The so-called worker retention law would have required contractors that do business with the city — such as janitorial services and window washers — to give the current workers 90 days to accept employment with a new management contractor.

There has been a similar rule in place for some contracts at Denver International Airport since 2003.

Without the law, new contractors would be free to bring in their own crews, something City Councilman Chris Nevitt said could be problematic for the city because experienced workers could be replaced by new hires.

But the business community, leery of the idea, lobbied Mayor John Hickenlooper against it.

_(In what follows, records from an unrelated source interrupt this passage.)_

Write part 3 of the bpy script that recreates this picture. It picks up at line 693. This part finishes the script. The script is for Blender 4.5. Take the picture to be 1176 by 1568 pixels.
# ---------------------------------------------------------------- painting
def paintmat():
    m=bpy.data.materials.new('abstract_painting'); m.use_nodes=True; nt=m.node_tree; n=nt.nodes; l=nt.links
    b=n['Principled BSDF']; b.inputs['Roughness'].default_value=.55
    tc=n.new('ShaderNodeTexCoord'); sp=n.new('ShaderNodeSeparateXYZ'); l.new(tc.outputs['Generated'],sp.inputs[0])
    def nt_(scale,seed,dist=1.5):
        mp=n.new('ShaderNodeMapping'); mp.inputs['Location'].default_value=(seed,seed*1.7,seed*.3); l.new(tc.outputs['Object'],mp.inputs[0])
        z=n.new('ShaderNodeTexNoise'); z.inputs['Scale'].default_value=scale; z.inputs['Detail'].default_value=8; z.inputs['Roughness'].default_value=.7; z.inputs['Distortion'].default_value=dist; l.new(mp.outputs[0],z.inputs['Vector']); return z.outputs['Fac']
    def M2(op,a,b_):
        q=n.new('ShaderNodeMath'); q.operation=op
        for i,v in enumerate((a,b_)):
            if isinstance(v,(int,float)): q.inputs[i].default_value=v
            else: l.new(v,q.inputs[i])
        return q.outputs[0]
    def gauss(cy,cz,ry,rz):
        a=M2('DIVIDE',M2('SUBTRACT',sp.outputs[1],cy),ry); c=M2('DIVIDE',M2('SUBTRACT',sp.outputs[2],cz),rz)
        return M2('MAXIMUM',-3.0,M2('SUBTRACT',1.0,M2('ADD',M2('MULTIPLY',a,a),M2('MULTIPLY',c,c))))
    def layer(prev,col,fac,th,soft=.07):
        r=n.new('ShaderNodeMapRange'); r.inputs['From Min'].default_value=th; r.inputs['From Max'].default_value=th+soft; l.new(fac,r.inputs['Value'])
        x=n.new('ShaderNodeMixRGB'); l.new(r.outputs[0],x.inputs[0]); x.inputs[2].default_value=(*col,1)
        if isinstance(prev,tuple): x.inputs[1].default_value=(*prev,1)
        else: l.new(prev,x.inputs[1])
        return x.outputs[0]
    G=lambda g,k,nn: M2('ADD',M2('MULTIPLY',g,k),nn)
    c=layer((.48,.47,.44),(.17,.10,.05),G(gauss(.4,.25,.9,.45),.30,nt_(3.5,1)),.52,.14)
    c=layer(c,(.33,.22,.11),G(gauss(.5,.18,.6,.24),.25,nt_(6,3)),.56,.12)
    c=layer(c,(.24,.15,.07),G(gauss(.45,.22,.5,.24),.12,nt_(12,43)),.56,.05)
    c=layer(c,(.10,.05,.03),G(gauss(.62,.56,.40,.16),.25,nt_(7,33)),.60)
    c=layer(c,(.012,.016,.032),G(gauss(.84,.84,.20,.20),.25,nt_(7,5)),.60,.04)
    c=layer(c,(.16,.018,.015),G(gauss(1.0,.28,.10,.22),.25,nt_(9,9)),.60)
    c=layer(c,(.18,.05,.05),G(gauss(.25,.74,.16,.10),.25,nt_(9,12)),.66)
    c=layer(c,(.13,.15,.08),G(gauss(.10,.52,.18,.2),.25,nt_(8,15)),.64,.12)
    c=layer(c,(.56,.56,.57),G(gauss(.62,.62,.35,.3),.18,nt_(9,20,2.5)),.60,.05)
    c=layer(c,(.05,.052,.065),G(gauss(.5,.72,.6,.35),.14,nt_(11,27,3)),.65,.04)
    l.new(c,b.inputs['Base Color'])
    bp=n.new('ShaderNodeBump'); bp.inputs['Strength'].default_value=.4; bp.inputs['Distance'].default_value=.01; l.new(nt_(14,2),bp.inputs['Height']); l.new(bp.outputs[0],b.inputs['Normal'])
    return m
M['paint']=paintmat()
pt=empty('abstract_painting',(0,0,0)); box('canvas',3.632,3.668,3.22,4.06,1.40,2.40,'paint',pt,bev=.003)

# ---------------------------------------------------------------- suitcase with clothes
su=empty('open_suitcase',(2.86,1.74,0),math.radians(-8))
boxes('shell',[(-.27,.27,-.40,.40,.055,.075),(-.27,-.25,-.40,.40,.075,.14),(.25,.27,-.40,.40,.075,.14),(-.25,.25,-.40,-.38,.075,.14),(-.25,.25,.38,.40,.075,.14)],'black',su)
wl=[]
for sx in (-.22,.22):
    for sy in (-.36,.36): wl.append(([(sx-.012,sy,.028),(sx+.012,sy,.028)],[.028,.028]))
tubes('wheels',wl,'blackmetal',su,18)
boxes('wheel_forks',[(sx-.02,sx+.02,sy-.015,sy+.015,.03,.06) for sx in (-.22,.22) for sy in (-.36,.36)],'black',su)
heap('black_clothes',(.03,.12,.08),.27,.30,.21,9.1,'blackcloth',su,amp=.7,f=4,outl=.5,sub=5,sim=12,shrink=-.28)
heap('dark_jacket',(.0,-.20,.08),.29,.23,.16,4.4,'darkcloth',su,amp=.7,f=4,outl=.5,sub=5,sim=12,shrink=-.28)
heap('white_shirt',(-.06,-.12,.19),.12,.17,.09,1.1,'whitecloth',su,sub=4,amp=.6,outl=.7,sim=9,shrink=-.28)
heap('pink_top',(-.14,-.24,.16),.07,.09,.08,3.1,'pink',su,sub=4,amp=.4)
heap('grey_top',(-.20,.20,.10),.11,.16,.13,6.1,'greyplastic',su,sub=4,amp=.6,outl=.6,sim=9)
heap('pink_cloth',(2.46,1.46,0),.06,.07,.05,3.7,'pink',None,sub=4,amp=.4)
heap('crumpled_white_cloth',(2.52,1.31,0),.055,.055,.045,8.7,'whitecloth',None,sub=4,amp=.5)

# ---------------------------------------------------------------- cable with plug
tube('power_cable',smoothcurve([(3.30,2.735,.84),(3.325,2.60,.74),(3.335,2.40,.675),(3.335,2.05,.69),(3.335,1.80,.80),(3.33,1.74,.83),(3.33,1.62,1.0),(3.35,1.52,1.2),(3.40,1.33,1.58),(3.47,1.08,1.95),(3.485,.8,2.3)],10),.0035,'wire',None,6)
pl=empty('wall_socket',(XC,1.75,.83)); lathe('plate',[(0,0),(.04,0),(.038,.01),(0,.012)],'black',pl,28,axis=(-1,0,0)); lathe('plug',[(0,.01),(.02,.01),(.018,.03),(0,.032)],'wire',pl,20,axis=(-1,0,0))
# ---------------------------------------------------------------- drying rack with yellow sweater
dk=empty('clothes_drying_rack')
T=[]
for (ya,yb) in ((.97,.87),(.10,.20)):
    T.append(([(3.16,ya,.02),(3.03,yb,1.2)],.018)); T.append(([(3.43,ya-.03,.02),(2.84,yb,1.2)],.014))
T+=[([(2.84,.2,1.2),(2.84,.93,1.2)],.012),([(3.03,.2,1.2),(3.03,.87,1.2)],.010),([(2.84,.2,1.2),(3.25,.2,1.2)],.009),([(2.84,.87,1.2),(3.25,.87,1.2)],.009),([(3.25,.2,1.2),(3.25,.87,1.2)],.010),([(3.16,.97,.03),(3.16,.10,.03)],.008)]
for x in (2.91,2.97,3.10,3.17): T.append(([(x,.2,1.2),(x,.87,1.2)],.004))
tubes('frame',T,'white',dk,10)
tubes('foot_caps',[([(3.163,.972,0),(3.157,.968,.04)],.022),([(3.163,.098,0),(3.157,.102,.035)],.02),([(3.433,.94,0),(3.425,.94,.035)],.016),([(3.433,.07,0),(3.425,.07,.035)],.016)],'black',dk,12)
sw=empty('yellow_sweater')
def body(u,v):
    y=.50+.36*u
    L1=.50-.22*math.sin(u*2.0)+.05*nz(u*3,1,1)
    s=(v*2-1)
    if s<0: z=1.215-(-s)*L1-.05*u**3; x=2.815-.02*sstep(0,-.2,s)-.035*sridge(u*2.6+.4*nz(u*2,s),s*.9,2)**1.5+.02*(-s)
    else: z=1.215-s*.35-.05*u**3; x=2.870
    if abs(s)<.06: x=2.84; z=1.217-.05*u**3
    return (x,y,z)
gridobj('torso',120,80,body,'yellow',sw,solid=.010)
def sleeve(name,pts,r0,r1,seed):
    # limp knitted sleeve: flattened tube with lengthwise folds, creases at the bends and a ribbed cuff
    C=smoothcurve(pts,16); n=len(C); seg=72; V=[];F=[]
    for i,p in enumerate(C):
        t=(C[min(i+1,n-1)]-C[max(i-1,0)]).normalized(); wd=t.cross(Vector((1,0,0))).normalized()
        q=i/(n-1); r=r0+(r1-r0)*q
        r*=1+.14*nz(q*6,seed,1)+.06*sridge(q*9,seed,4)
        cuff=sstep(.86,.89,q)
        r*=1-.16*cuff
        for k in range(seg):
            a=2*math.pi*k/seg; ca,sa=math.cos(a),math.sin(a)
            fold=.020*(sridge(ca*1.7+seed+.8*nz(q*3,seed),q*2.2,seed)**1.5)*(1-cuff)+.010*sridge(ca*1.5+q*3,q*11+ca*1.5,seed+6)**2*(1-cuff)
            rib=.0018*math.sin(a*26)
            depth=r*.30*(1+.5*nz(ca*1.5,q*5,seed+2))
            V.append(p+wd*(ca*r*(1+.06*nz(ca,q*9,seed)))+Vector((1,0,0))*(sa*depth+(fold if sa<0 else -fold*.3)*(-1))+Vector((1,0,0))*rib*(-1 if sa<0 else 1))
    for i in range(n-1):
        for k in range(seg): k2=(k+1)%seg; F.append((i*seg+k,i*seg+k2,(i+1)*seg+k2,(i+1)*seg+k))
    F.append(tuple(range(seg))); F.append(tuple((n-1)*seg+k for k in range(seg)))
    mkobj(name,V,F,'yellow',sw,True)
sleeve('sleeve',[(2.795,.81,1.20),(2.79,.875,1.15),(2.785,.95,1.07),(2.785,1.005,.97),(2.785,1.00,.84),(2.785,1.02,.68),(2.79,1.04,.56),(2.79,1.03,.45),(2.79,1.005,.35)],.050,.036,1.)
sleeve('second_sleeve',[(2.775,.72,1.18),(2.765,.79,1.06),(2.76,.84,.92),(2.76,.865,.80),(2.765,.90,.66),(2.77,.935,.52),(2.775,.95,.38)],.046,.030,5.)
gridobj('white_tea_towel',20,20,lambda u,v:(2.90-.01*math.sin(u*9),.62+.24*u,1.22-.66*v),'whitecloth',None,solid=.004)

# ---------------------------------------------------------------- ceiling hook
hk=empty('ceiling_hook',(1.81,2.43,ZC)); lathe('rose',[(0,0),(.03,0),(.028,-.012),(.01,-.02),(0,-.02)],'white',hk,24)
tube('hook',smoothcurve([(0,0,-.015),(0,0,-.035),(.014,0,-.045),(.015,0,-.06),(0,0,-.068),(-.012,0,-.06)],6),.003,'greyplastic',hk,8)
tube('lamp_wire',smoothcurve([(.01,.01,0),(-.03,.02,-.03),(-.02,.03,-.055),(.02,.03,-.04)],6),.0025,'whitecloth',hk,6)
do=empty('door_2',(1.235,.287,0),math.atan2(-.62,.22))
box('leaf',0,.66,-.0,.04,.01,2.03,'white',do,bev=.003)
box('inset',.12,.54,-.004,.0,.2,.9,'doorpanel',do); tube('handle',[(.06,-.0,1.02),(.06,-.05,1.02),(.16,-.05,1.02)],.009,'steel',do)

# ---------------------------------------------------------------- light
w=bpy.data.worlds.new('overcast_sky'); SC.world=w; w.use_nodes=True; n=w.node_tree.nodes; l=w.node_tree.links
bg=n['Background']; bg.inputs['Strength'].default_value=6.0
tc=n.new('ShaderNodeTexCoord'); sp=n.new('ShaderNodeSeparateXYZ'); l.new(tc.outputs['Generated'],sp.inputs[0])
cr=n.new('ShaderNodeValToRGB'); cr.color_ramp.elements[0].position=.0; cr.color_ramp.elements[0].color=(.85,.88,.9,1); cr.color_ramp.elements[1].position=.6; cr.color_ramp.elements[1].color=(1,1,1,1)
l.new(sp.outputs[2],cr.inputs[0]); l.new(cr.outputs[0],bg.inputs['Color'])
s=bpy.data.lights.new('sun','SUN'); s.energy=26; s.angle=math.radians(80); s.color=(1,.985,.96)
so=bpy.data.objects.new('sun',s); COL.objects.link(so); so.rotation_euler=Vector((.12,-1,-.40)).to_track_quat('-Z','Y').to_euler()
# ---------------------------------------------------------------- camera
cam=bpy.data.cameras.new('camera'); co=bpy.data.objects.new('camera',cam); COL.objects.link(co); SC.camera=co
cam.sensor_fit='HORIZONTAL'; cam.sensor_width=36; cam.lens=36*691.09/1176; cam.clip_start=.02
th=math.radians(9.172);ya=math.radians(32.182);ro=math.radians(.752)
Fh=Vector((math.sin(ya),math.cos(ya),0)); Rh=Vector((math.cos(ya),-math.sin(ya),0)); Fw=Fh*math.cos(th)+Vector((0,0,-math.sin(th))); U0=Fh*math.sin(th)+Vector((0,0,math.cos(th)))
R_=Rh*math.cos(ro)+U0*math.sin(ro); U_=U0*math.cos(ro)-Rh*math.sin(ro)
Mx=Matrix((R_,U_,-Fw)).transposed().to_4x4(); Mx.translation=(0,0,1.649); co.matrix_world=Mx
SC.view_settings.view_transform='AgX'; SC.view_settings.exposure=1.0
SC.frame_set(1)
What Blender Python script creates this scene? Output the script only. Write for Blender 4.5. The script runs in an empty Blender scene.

Nevitt, who introduced the bill more than two months ago, said he had eight council votes to pass it but not the nine it would take to override a mayoral veto.

Nevitt said he believed that Hickenlooper would veto the bill.

So in the past two weeks, Nevitt worked out a compromise in which Hickenlooper will issue an executive order allowing the workers the 90-day first-right-of-refusal, but with a few differences.

Under the draft order, employees would be prevented from suing the city if they lost their job for any reason. Also, city departments would have a process through which they could opt out of the order if they felt it was in the best interest of the city or the department.

Nevitt said the proposed executive order is based on a similar executive order that President Barack Obama signed for federal workers two weeks after taking office in January.

“I would have preferred to have the law, but if it’s good enough for President Obama, I guess it’s good enough for me,” he said after the council meeting Monday night.

The council agreed in principle to go along with the idea of an executive order, provided that Hickenlooper explain it to them at the June 1 council meeting. The council then voted 10-0 to kill Nevitt’s bill.